• [SOURCE MATERIAL]:
☆ ☆ ☆ ☆ ☆

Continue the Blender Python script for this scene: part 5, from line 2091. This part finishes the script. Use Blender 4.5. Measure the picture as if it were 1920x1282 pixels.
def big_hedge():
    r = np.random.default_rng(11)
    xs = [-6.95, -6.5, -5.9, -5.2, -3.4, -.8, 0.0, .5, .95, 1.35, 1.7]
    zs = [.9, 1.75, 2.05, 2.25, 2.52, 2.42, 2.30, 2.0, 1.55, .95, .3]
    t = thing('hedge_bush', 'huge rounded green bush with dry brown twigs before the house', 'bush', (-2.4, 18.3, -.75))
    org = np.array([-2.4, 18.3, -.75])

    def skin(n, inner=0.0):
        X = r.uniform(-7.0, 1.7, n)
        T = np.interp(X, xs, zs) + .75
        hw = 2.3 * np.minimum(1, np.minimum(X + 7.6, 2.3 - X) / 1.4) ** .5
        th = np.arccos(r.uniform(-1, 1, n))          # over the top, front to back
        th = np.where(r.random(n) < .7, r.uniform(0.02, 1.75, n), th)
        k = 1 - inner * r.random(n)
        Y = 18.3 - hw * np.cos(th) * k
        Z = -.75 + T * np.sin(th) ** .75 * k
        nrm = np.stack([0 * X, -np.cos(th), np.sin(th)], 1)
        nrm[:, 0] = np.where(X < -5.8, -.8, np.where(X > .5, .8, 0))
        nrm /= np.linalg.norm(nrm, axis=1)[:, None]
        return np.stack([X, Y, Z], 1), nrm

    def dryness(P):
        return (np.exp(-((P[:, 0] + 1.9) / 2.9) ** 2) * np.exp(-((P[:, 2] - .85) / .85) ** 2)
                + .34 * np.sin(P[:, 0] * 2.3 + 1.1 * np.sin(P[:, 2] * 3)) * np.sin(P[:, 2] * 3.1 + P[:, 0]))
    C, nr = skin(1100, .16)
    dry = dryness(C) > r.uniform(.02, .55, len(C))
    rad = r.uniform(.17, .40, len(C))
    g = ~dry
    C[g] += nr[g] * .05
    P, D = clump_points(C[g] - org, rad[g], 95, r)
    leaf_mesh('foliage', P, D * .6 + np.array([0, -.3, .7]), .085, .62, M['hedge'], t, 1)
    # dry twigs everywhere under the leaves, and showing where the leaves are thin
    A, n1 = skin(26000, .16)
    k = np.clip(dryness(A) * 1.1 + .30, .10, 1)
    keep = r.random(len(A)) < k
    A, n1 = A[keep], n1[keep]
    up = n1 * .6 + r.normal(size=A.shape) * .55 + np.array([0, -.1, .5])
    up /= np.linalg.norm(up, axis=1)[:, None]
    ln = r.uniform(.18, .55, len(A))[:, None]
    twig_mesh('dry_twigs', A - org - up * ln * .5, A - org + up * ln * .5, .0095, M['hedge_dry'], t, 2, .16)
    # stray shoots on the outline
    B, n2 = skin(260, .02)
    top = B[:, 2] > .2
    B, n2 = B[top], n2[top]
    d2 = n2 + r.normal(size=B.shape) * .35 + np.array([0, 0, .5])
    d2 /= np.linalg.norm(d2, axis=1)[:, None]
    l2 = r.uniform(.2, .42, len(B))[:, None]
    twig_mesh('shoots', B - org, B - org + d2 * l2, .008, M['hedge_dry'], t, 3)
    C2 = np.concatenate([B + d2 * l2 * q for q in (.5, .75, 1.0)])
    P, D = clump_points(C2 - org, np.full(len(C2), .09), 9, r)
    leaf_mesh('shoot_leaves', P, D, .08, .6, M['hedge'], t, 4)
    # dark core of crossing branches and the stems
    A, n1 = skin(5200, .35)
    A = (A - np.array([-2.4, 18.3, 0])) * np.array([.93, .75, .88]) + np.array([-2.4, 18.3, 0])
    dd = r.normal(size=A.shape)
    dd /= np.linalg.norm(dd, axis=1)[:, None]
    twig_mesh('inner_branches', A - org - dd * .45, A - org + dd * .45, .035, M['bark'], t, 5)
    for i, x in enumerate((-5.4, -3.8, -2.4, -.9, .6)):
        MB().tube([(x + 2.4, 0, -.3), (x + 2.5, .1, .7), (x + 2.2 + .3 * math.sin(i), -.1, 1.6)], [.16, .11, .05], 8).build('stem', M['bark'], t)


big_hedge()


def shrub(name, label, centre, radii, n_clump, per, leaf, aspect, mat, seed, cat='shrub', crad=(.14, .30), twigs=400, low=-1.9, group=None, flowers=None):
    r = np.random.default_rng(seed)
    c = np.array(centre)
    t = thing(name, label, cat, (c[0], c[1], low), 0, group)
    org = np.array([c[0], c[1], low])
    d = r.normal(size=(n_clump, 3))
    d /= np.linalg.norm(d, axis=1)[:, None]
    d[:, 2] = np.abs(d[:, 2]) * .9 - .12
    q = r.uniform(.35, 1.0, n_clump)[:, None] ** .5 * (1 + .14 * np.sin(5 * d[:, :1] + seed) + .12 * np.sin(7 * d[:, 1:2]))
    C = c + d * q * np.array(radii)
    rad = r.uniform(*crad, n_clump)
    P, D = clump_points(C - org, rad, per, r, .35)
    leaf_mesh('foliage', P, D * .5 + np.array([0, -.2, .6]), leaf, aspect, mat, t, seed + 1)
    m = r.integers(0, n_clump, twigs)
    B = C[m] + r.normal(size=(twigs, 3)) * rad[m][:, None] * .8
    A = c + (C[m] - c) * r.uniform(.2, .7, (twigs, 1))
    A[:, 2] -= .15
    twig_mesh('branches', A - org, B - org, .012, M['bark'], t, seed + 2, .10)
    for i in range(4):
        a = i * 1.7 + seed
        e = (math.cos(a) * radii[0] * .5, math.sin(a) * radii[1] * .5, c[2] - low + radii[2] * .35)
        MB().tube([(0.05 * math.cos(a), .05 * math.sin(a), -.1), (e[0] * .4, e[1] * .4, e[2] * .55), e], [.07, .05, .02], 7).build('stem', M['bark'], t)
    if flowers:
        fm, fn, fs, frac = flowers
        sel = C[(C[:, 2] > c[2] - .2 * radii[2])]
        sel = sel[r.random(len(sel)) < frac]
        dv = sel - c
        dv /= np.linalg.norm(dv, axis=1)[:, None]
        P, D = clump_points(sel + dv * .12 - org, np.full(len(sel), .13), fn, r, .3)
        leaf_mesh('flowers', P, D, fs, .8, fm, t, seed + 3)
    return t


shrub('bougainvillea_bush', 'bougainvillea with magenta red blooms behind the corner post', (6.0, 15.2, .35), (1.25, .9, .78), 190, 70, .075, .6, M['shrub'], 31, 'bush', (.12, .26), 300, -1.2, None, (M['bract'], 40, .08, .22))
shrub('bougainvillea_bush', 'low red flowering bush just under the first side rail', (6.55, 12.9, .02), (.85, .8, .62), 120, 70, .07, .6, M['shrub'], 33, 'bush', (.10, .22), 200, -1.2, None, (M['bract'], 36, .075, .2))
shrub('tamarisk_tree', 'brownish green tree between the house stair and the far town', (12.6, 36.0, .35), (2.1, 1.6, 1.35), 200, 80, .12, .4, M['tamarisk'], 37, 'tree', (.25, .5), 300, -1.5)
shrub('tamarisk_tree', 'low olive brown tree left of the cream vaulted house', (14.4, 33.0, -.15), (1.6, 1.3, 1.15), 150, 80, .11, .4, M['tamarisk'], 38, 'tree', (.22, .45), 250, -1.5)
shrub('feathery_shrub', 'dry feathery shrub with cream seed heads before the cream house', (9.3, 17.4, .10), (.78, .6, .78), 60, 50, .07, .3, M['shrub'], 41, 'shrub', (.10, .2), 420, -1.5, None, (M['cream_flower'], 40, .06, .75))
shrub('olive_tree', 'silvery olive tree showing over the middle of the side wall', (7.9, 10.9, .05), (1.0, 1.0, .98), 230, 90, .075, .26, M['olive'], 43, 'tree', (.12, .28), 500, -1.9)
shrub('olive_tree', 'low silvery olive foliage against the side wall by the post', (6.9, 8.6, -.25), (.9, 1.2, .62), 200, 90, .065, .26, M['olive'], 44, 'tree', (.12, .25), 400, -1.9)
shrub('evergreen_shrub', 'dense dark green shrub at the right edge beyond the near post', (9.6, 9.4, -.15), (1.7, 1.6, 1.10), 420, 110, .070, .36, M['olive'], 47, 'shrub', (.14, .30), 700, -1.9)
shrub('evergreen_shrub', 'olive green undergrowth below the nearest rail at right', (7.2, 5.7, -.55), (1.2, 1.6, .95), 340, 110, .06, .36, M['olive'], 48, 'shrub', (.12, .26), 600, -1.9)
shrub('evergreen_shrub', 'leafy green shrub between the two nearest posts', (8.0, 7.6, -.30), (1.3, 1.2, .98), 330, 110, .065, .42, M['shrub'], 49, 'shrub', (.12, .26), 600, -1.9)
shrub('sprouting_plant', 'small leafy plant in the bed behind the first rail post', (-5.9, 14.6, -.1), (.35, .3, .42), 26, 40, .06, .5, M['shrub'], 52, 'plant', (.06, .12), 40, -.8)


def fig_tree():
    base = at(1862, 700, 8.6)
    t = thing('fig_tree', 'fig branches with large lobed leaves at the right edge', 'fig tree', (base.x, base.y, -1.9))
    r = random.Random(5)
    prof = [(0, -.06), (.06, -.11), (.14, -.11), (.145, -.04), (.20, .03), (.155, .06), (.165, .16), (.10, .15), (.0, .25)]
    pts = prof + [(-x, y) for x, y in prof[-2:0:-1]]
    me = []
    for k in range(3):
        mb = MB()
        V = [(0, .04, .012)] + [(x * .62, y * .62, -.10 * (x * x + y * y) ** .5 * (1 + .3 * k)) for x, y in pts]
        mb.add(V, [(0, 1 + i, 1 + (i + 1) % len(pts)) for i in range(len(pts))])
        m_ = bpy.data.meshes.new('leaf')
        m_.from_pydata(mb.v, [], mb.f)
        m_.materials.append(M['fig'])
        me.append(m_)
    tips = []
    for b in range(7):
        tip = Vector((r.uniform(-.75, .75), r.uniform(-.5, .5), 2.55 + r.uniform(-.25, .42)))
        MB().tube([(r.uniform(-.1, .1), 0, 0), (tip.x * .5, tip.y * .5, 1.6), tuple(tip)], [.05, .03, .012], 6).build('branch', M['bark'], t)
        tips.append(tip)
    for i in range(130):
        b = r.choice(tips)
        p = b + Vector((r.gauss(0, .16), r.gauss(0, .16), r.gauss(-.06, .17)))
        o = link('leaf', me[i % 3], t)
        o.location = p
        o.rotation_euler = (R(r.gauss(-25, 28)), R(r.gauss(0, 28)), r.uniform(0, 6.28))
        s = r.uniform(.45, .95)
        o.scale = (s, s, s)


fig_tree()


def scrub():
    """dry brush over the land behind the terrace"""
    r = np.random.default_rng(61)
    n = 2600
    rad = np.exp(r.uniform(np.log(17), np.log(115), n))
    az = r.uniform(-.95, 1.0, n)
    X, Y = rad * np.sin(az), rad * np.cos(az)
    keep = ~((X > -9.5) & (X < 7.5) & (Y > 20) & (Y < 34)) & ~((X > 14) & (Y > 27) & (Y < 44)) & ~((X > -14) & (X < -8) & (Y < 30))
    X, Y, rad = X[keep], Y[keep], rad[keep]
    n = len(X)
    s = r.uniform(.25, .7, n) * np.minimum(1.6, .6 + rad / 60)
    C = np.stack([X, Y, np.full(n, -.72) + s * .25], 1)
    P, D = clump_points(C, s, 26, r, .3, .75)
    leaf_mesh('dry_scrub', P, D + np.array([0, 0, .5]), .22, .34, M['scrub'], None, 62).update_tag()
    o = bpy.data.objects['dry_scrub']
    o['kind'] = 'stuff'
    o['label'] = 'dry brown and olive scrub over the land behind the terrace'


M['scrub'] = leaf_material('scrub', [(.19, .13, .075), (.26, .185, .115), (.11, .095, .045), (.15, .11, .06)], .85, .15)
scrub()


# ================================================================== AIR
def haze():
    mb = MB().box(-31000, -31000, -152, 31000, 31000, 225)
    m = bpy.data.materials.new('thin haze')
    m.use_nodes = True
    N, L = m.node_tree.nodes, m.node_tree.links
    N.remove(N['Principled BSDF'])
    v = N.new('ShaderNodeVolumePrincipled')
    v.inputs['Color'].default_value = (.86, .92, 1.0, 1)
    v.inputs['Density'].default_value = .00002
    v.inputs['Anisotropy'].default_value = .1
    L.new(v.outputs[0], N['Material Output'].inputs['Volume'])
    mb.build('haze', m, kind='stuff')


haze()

☆ ☆ ☆ ☆ ☆

Beginning at the top of the data, extract each line through the line containing "return np.stack([X, Y, Z], 1), nrm" and return those lines exactly, with nothing added.

• [FULL RESPONSE]:
Continue the Blender Python script for this scene: part 5, from line 2091. This part finishes the script. Use Blender 4.5. Measure the picture as if it were 1920x1282 pixels.
def big_hedge():
    r = np.random.default_rng(11)
    xs = [-6.95, -6.5, -5.9, -5.2, -3.4, -.8, 0.0, .5, .95, 1.35, 1.7]
    zs = [.9, 1.75, 2.05, 2.25, 2.52, 2.42, 2.30, 2.0, 1.55, .95, .3]
    t = thing('hedge_bush', 'huge rounded green bush with dry brown twigs before the house', 'bush', (-2.4, 18.3, -.75))
    org = np.array([-2.4, 18.3, -.75])

    def skin(n, inner=0.0):
        X = r.uniform(-7.0, 1.7, n)
        T = np.interp(X, xs, zs) + .75
        hw = 2.3 * np.minimum(1, np.minimum(X + 7.6, 2.3 - X) / 1.4) ** .5
        th = np.arccos(r.uniform(-1, 1, n))          # over the top, front to back
        th = np.where(r.random(n) < .7, r.uniform(0.02, 1.75, n), th)
        k = 1 - inner * r.random(n)
        Y = 18.3 - hw * np.cos(th) * k
        Z = -.75 + T * np.sin(th) ** .75 * k
        nrm = np.stack([0 * X, -np.cos(th), np.sin(th)], 1)
        nrm[:, 0] = np.where(X < -5.8, -.8, np.where(X > .5, .8, 0))
        nrm /= np.linalg.norm(nrm, axis=1)[:, None]
        return np.stack([X, Y, Z], 1), nrm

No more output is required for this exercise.